### [Problem statement]
In the listing below, locate the lines that hold the string "this". Copy those lines.

[3D scene scripts]
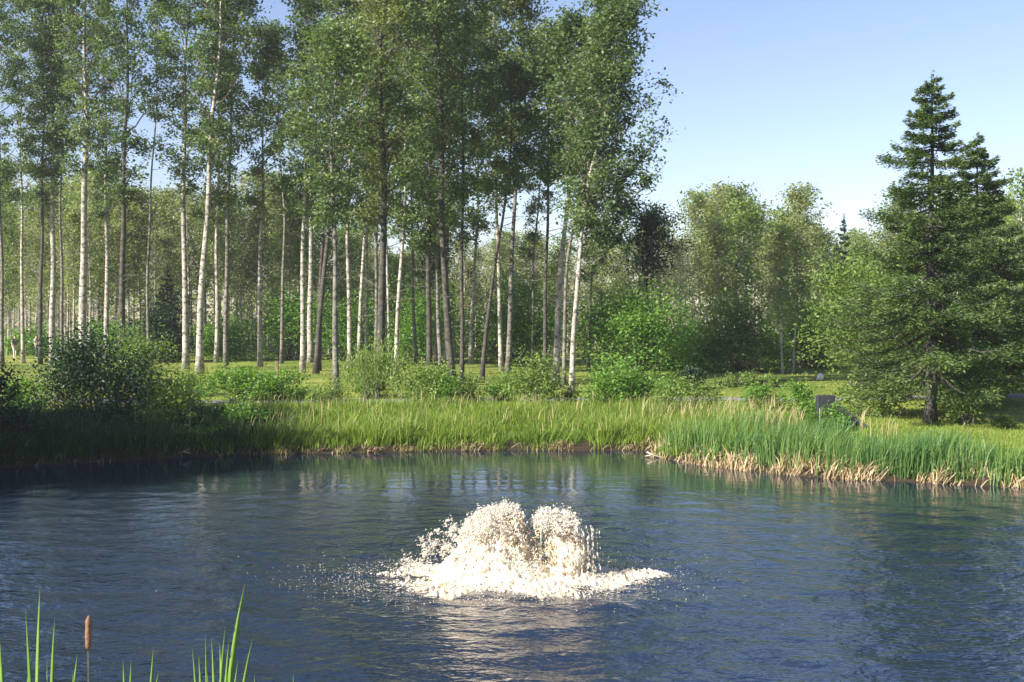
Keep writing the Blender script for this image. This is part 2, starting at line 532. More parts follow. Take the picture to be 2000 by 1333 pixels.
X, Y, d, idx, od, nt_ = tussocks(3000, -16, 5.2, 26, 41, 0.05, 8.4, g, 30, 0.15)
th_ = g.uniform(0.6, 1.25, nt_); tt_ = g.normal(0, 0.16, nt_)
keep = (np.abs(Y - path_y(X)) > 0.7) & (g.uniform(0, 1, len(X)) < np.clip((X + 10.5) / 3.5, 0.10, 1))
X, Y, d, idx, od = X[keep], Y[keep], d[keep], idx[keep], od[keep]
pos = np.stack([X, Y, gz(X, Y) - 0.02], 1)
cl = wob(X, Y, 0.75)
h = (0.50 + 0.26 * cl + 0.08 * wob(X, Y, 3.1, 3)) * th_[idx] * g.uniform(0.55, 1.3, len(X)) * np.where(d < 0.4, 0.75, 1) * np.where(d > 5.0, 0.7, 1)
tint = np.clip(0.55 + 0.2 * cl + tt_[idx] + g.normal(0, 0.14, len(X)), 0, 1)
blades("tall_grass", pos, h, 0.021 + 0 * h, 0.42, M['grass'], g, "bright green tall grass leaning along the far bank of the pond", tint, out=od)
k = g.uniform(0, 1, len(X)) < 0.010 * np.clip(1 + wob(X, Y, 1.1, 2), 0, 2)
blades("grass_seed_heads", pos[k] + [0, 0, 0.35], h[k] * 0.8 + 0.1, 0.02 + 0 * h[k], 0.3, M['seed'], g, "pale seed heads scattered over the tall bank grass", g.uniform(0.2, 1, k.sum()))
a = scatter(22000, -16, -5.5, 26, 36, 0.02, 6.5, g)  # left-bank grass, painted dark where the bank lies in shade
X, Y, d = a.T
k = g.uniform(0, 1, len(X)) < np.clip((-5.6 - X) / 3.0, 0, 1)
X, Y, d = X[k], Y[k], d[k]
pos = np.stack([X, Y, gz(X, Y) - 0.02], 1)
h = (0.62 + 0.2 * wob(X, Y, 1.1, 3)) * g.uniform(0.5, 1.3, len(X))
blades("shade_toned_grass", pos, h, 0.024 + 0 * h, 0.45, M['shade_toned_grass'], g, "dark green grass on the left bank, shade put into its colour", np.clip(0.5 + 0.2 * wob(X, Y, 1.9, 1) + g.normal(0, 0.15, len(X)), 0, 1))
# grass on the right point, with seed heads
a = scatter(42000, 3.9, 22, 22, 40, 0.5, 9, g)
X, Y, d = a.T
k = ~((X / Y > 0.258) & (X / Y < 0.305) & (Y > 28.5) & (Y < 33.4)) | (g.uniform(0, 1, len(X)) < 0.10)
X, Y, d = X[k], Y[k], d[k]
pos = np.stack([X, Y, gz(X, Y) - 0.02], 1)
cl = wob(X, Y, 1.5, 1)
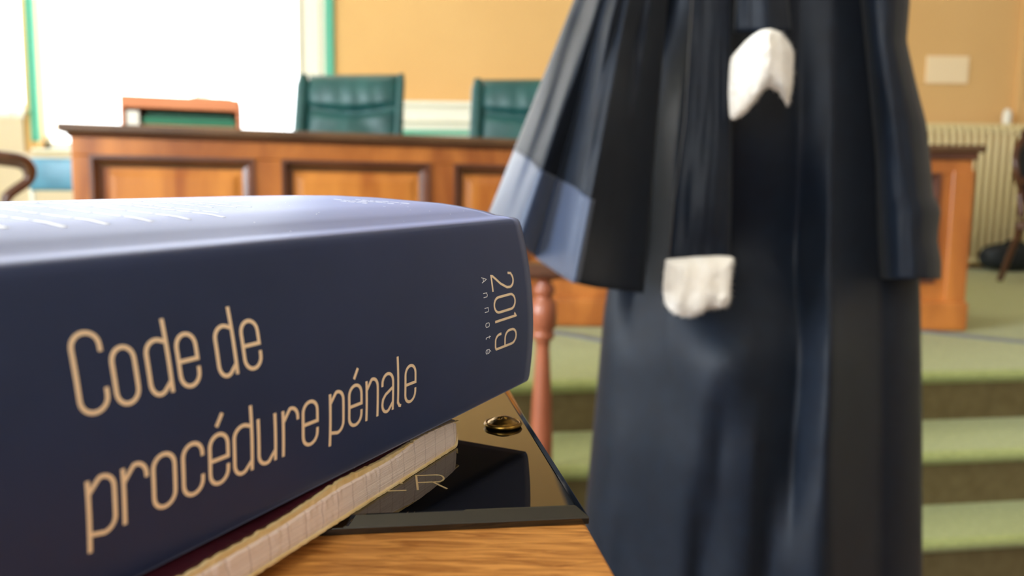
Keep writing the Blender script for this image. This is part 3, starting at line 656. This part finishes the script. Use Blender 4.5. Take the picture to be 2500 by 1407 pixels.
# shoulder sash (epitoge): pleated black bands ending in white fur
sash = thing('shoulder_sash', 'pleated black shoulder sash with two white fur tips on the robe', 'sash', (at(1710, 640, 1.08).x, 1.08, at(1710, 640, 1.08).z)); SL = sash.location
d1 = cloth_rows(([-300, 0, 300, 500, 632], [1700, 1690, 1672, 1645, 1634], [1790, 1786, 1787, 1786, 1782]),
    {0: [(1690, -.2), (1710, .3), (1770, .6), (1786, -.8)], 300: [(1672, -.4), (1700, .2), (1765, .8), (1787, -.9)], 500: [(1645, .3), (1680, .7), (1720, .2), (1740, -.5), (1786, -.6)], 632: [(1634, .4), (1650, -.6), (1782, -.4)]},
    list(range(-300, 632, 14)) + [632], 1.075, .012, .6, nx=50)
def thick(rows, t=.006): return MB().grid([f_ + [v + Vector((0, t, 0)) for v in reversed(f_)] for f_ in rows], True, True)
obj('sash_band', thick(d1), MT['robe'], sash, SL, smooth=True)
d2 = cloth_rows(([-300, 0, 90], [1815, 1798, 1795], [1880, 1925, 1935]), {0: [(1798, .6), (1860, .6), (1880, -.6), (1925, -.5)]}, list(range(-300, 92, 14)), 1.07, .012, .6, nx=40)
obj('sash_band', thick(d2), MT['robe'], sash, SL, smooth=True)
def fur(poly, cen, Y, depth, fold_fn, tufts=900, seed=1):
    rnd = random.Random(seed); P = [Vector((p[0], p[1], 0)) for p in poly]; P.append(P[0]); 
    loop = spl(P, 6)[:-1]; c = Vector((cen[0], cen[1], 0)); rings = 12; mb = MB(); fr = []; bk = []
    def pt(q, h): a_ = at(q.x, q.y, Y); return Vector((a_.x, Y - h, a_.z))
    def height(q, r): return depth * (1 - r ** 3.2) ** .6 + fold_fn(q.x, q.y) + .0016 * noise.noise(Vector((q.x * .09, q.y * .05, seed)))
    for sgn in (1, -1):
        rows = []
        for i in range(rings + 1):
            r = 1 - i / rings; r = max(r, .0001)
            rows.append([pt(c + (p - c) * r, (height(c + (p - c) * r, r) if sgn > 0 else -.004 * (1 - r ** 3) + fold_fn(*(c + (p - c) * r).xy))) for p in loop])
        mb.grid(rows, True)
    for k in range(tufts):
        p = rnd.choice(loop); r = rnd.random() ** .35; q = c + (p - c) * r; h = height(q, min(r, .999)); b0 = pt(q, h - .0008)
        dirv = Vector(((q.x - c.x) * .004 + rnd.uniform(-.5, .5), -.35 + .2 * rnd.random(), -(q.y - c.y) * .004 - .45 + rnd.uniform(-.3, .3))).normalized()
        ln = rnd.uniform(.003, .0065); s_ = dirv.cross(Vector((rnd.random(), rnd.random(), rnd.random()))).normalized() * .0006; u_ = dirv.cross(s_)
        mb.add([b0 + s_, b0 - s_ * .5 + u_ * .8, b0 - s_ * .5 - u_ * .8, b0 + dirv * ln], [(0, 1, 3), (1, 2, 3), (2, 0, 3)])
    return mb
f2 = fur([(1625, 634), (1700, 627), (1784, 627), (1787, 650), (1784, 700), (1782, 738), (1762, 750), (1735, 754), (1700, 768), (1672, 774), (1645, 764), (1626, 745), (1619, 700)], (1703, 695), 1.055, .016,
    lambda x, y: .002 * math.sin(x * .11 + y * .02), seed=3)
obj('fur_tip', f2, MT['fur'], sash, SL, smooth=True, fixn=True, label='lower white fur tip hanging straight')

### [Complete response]
Keep writing the Blender script for this image. This is part 2, starting at line 532. More parts follow. Take the picture to be 2000 by 1333 pixels.
Keep writing the Blender script for this image. This is part 3, starting at line 656. This part finishes the script. Use Blender 4.5. Take the picture to be 2500 by 1407 pixels.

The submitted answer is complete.